Ontem, 9 de junho – Dia do Tenista, a quadra principal de Roland Garros concebeu uma nobre homenagem e menção à Maria Esther Bueno na Cerimônia de Abertura da final feminina. O público de Paris, em pé, prestou sua aclamação entusiástica e calorosa por duradouros e indeléveis minutos. Doía em Maria Esther não receber o mesmo reconhecimento por sua representatividade no Esporte aqui no Brasil. Era válida a sua dor. Às vezes, somos um país imediatista, sem memória e não protetor das boas tradições. Às vezes, somos um país onde os fatos ocorridos no passado soam antiquados e insignificantes. Somos um país carente, miserável, de Patriotismo. Assiduamente somos um país que não busca narrar sua própria História, o outro quem narre. E, assim, Wimbledon segue contando com muita riqueza a história da nossa histórica Maria Esther Bueno. Quem puder dar uma passadinha logo ali, na biblioteca do Wimbledon Lawn Tennis Museum, em Londres, que se deleite com o que aqueles velhinhos imortais e sábios sabem fazer com a biografia do Tênis e de seus protagonistas. Não estamos falando de um capítulo ou outro sobre ela em um livro ou matéria que o Brasil já se esforçou em fazer. Em Wimbledon, Maria Esther ocupa seu merecido lugar de destaque no clube mais tradicional e renomado do Tênis. Na parte externa ou interna o que não falta é fotografia ou escrito sobre ela. Só não é Santa porque seria um pecado digno de excomunhão e todos aqueles anciãos, assim como eu, sonham em estender toda aquela relva, petúnias e memórias para o lado de lá. Para o desconhecido. Porque desconhecida Maria Esther jamais circulou naquele solo.

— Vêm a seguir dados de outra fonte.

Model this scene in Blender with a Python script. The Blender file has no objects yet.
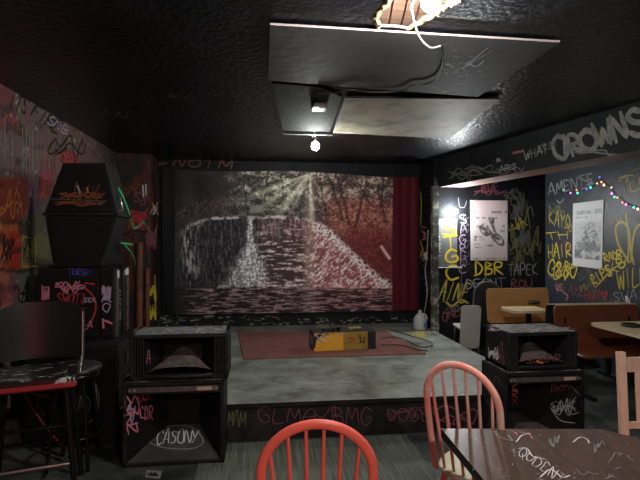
import bpy, math, random
import numpy as np
from mathutils import Vector, Matrix

random.seed(7)
S = bpy.context.scene
COL = S.collection
PI = math.pi
F = 480.0
PHI = math.atan(57 / 480.0)
CP, SP = math.cos(PHI), math.sin(PHI)
H = 1.58
CEIL = 2.75
YB, YA = 7.2, 6.6           # back wall, alcove wall
XL, XR, XA = -1.95, 4.11, 2.42
STG = 0.30

# ------------------------------------------------------------------ camera
cam = bpy.data.cameras.new('camera')
cam.sensor_width = 36.0
cam.lens = 36.0 * F / 640.0
cam.clip_start = 0.02
co = bpy.data.objects.new('camera', cam)
COL.objects.link(co)
co.location = (0, 0, H)
co.rotation_euler = (PI / 2, 0, -PHI)
S.camera = co

def ray(u, v):
    a = (u - 320) / F
    return Vector((a * CP + SP, CP - a * SP, (240 - v) / F))
def pl(u, v, p, n):
    d = ray(u, v); c = Vector((0, 0, H)); n = Vector(n)
    return c + d * ((Vector(p) - c).dot(n) / d.dot(n))
def onY(Y): return lambda u, v: pl(u, v, (0, Y, 0), (0, 1, 0))
def onX(X): return lambda u, v: pl(u, v, (X, 0, 0), (1, 0, 0))
def onZ(Z): return lambda u, v: pl(u, v, (0, 0, Z), (0, 0, 1))
def atd(u, v, d):
    return Vector((0, 0, H)) + ray(u, v) * d

# ------------------------------------------------------------------ materials
def mat(name, col, rough=.6, col2=None, scale=6, lo=.4, hi=.65, bump=0, bscale=30, metal=0, spec=.5,
        detail=6, stretch=(1, 1, 1), emit=None, es=0, trans=0, coat=0, rough2=None, third=None, alpha=None):
    m = bpy.data.materials.new(name); m.use_nodes = True
    nt = m.node_tree; N = nt.nodes; L = nt.links
    b = N['Principled BSDF']
    def rgba(c): return (c[0], c[1], c[2], 1)
    b.inputs['Base Color'].default_value = rgba(col)
    b.inputs['Roughness'].default_value = rough
    b.inputs['Metallic'].default_value = metal
    b.inputs['Specular IOR Level'].default_value = spec
    if coat: b.inputs['Coat Weight'].default_value = coat
    if trans: b.inputs['Transmission Weight'].default_value = trans
    if emit:
        b.inputs['Emission Color'].default_value = rgba(emit); b.inputs['Emission Strength'].default_value = es
    if col2 is not None or bump:
        tc = N.new('ShaderNodeTexCoord'); mp = N.new('ShaderNodeMapping')
        mp.inputs['Scale'].default_value = stretch
        L.new(tc.outputs['Object'], mp.inputs['Vector'])
    if col2 is not None:
        n = N.new('ShaderNodeTexNoise'); n.inputs['Scale'].default_value = scale; n.inputs['Detail'].default_value = detail
        n.inputs['Roughness'].default_value = .65
        L.new(mp.outputs[0], n.inputs['Vector'])
        r = N.new('ShaderNodeValToRGB')
        r.color_ramp.elements[0].position = lo; r.color_ramp.elements[0].color = rgba(col)
        r.color_ramp.elements[1].position = hi; r.color_ramp.elements[1].color = rgba(col2)
        if third:
            e = r.color_ramp.elements.new(third[0]); e.color = rgba(third[1])
        L.new(n.outputs['Fac'], r.inputs['Fac']); L.new(r.outputs['Color'], b.inputs['Base Color'])
        if rough2 is not None:
            mr = N.new('ShaderNodeMapRange'); mr.inputs['From Min'].default_value = lo; mr.inputs['From Max'].default_value = hi
            mr.inputs['To Min'].default_value = rough; mr.inputs['To Max'].default_value = rough2
            L.new(n.outputs['Fac'], mr.inputs['Value']); L.new(mr.outputs[0], b.inputs['Roughness'])
    if bump:
        n2 = N.new('ShaderNodeTexNoise'); n2.inputs['Scale'].default_value = bscale; n2.inputs['Detail'].default_value = 5
        L.new(mp.outputs[0], n2.inputs['Vector'])
        bp = N.new('ShaderNodeBump'); bp.inputs['Strength'].default_value = bump; bp.inputs['Distance'].default_value = .02
        L.new(n2.outputs['Fac'], bp.inputs['Height']); L.new(bp.outputs[0], b.inputs['Normal'])
    return m

def attr_mat(name, rough=.6, bump=0, bscale=40, spec=.4):
    m = mat(name, (1, 1, 1), rough, bump=bump, bscale=bscale, spec=spec)
    nt = m.node_tree; a = nt.nodes.new('ShaderNodeAttribute'); a.attribute_name = 'paint'
    nt.links.new(a.outputs['Color'], nt.nodes['Principled BSDF'].inputs['Base Color'])
    return m

M = {}
M['ceil'] = mat('black_gloss_ceiling_paint', (.0025, .003, .004), .32, (.010, .011, .014), scale=3, bump=.55, bscale=24, spec=.34)
M['wall'] = mat('black_wall_paint', (.005, .0055, .007), .55, (.013, .014, .018), scale=2.5, bump=.25, bscale=18, spec=.2)
M['wallb'] = mat('blue_black_wall_paint', (.020, .024, .031), .45, (.034, .040, .050), scale=2.0, bump=.2, bscale=14)
M['soffit'] = mat('scuffed_soffit_paint', (.20, .18, .18), .5, (.30, .14, .09), scale=5, lo=.45, hi=.6, stretch=(1, .25, 1), bump=.2)
M['board'] = mat('grey_ceiling_board', (.045, .041, .040), .65, (.026, .024, .024), scale=3, lo=.35, hi=.7, bump=.15, bscale=15)
M['board2'] = mat('tan_ceiling_board', (.48, .43, .34), .6, (.16, .145, .115), scale=3.2, lo=.46, hi=.68, bump=.1, bscale=9)
M['boardk'] = mat('black_ceiling_board', (.008, .008, .009), .85, (.018, .018, .019), scale=5, bump=.2, spec=.15)
M['edge'] = mat('raw_board_edge', (.27, .21, .20), .7)
M['floor'] = mat('worn_dark_floor', (.020, .021, .020), .48, (.085, .092, .085), scale=2.2, lo=.38, hi=.66, bump=.35, bscale=28, rough2=.62)
M['plank'] = mat('grey_ribbed_floor_boards', (.075, .082, .062), .55, (.24, .255, .205), scale=3, lo=.35, hi=.68, bump=.8, bscale=14, stretch=(22, .6, 1))
M['stage'] = mat('grey_green_stage_paint', (.095, .102, .086), .42, (.31, .33, .28), scale=3.4, lo=.36, hi=.66, bump=.15, bscale=30, rough2=.6, detail=9)
M['fascia'] = mat('black_stage_fascia', (.007, .0065, .007), .6, (.022, .019, .018), scale=5, bump=.2, spec=.2)
M['rug'] = mat('dull_red_carpet', (.26, .105, .090), .95, (.18, .085, .072), scale=7, lo=.35, hi=.7, bump=.5, bscale=160, spec=.1)
M['cab'] = mat('black_speaker_carpet', (.005, .0047, .0055), .6, (.013, .012, .013), scale=8, bump=.25, bscale=50, spec=.25)
M['cabin'] = mat('black_speaker_interior', (.0045, .004, .0045), .6, (.010, .007, .008), scale=6, spec=.2)
M['cabtop'] = mat('worn_speaker_top', (.03, .03, .031), .4, (.42, .42, .41), scale=22, lo=.44, hi=.60, bump=.3, stretch=(1, 2.2, 1))
M['ramp'] = mat('dark_grey_ramp_board', (.024, .024, .025), .55, (.05, .05, .05), scale=7)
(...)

Ao contrário de nós mortais, imortais como Maria Esther Bueno – imortais no sentido de que não dependerão de entes familiares para serem lembrados geração após geração – permanecerão intactos no Esporte, na História. Daqui a alguns séculos quando algum curioso ou guardião quiser saber quem foi a maior tenista sul-americana do século XX, estampado na tela, seja de vidro ou holograma, estará o nome entrelaçado a uma saudade estranha: Maria Esther Bueno. Um Pedaço de Nós.